» THE EXERCISE:
Take the listing from its first line through the line that contains "scene.camera = cam" and please retype those lines exactly, leaving out the pictures.

» MATERIAL:
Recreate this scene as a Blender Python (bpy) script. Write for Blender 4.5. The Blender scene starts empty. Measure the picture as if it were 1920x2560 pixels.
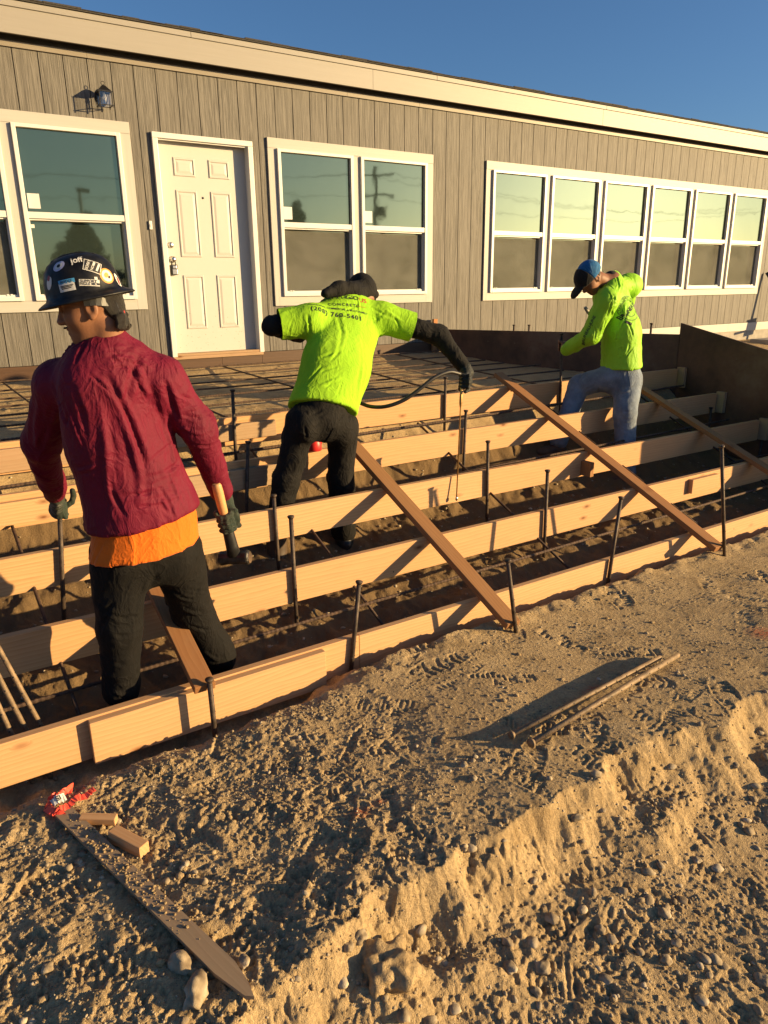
import bpy, bmesh, math, random
import numpy as np
from mathutils import Vector, Matrix
from mathutils.bvhtree import BVHTree

random.seed(7)
rng = np.random.default_rng(11)
scene = bpy.context.scene
COL = scene.collection

# ------------------------------------------------------------------ camera
# X runs along the house wall to the right, Y into the house, Z up; wall face at Y=0, siding bottom at Z=0
F_PX, YAW, PITCH, ROLL = 1809.07, 0.574792, 0.300905, 0.011798
CAM = np.array([-1.21443, -7.62259, 0.66734])
def cam_axes():
    f = np.array([math.sin(YAW) * math.cos(PITCH), math.cos(YAW) * math.cos(PITCH), -math.sin(PITCH)])
    r = np.array([math.cos(YAW), -math.sin(YAW), 0.0]); d = np.cross(f, r)
    c, s = math.cos(ROLL), math.sin(ROLL)
    return c * r + s * d, -s * r + c * d, f
AX_R, AX_D, AX_F = cam_axes()
cam_data = bpy.data.cameras.new("camera")
cam = bpy.data.objects.new("camera", cam_data); COL.objects.link(cam)
cam_data.sensor_fit = 'HORIZONTAL'; cam_data.sensor_width = 36.0
cam_data.lens = 36.0 * F_PX / 1920.0
cam_data.clip_start = 0.05; cam_data.clip_end = 2000.0
M = Matrix.Identity(4)
for i in range(3):
    M[i][0] = AX_R[i]; M[i][1] = -AX_D[i]; M[i][2] = -AX_F[i]; M[i][3] = CAM[i]
cam.matrix_world = M
scene.camera = cam

# ------------------------------------------------------------------ sky, sun, exposure
SUN_TO = Vector((1.20, -1.0, 0.285)).normalized()          # towards the sun: low, from the right and behind
SUN_EL = math.asin(SUN_TO.z); SUN_AZ = math.atan2(SUN_TO.x, SUN_TO.y)
world = bpy.data.worlds.new("World"); scene.world = world; world.use_nodes = True
wn = world.node_tree; wn.nodes.clear()
sky = wn.nodes.new("ShaderNodeTexSky"); sky.sky_type = 'NISHITA'; sky.sun_disc = False
sky.sun_elevation = SUN_EL; sky.sun_rotation = SUN_AZ
sky.air_density = 1.0; sky.dust_density = 2.5; sky.ozone_density = 4.5; sky.altitude = 800
bg = wn.nodes.new("ShaderNodeBackground"); bg.inputs["Strength"].default_value = 0.070
wo = wn.nodes.new("ShaderNodeOutputWorld")
wn.links.new(sky.outputs[0], bg.inputs[0]); wn.links.new(bg.outputs[0], wo.inputs[0])

sun_data = bpy.data.lights.new("sun", 'SUN'); sun_data.energy = 5.0; sun_data.angle = math.radians(0.55)
sun_data.color = (1.0, 0.70, 0.33)
sun = bpy.data.objects.new("sun", sun_data); COL.objects.link(sun)
sun.rotation_euler = (-SUN_TO).to_track_quat('-Z', 'Y').to_euler()
sun.location = (12, -12, 6)

vs = scene.view_settings
vs.view_transform = 'Standard'; vs.look = 'None'; vs.exposure = 1.15; vs.gamma = 1.0; vs.use_curve_mapping = False
scene.cycles.max_bounces = 6; scene.cycles.diffuse_bounces = 3; scene.cycles.glossy_bounces = 3
scene.cycles.transparent_max_bounces = 8

# ------------------------------------------------------------------ helpers
def ray(px, py):
    return AX_R * (px - 960) / F_PX + AX_D * (py - 1280) / F_PX + AX_F
def at(px, py, Y):                       # point of the place at depth plane Y (the tape-measure of the survey)
    d = ray(px, py); return CAM + d * ((Y - CAM[1]) / d[1])
def atZ(px, py, Z):
    d = ray(px, py); return CAM + d * ((Z - CAM[2]) / d[2])
def atX(px, py, X):
    d = ray(px, py); return CAM + d * ((X - CAM[0]) / d[0])

def tag(o, label=None, cat=None, group=None, kind=None):
    if label: o["label"] = label
    if cat: o["category"] = cat
    if group: o["group"] = group
    if kind: o["kind"] = kind
    return o
def adopt(o, parent):
    if parent is not None:
        o.parent = parent; o.matrix_parent_inverse = parent.matrix_basis.inverted()
    return o
def empty(name, loc, rot=(0, 0, 0)):
    o = bpy.data.objects.new(name, None); COL.objects.link(o)
    o.location = loc; o.rotation_euler = rot; o.empty_display_size = 0.1
    return o
def link_mesh(name, me, mat, parent=None, smooth=False):
    o = bpy.data.objects.new(name, me); COL.objects.link(o)
    if mat is not None and not me.materials: me.materials.append(mat)
    if smooth:
        me.polygons.foreach_set("use_smooth", [True] * len(me.polygons))
    return adopt(o, parent)
def np_mesh(name, V, Fq):
    """fast mesh from numpy vertices and an (n,3|4) face array"""
    me = bpy.data.meshes.new(name); V = np.asarray(V, np.float32); Fq = np.asarray(Fq, np.int32)
    me.vertices.add(len(V)); me.vertices.foreach_set("co", V.ravel())
    k = Fq.shape[1]
    me.loops.add(Fq.size); me.loops.foreach_set("vertex_index", Fq.ravel())
    me.polygons.add(len(Fq)); me.polygons.foreach_set("loop_start", np.arange(0, Fq.size, k, dtype=np.int32))
    me.update(calc_edges=True); me.validate()
    return me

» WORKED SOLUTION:
Recreate this scene as a Blender Python (bpy) script. Write for Blender 4.5. The Blender scene starts empty. Measure the picture as if it were 1920x2560 pixels.
import bpy, bmesh, math, random
import numpy as np
from mathutils import Vector, Matrix
from mathutils.bvhtree import BVHTree

random.seed(7)
rng = np.random.default_rng(11)
scene = bpy.context.scene
COL = scene.collection

# ------------------------------------------------------------------ camera
# X runs along the house wall to the right, Y into the house, Z up; wall face at Y=0, siding bottom at Z=0
F_PX, YAW, PITCH, ROLL = 1809.07, 0.574792, 0.300905, 0.011798
CAM = np.array([-1.21443, -7.62259, 0.66734])
def cam_axes():
    f = np.array([math.sin(YAW) * math.cos(PITCH), math.cos(YAW) * math.cos(PITCH), -math.sin(PITCH)])
    r = np.array([math.cos(YAW), -math.sin(YAW), 0.0]); d = np.cross(f, r)
    c, s = math.cos(ROLL), math.sin(ROLL)
    return c * r + s * d, -s * r + c * d, f
AX_R, AX_D, AX_F = cam_axes()
cam_data = bpy.data.cameras.new("camera")
cam = bpy.data.objects.new("camera", cam_data); COL.objects.link(cam)
cam_data.sensor_fit = 'HORIZONTAL'; cam_data.sensor_width = 36.0
cam_data.lens = 36.0 * F_PX / 1920.0
cam_data.clip_start = 0.05; cam_data.clip_end = 2000.0
M = Matrix.Identity(4)
for i in range(3):
    M[i][0] = AX_R[i]; M[i][1] = -AX_D[i]; M[i][2] = -AX_F[i]; M[i][3] = CAM[i]
cam.matrix_world = M
scene.camera = cam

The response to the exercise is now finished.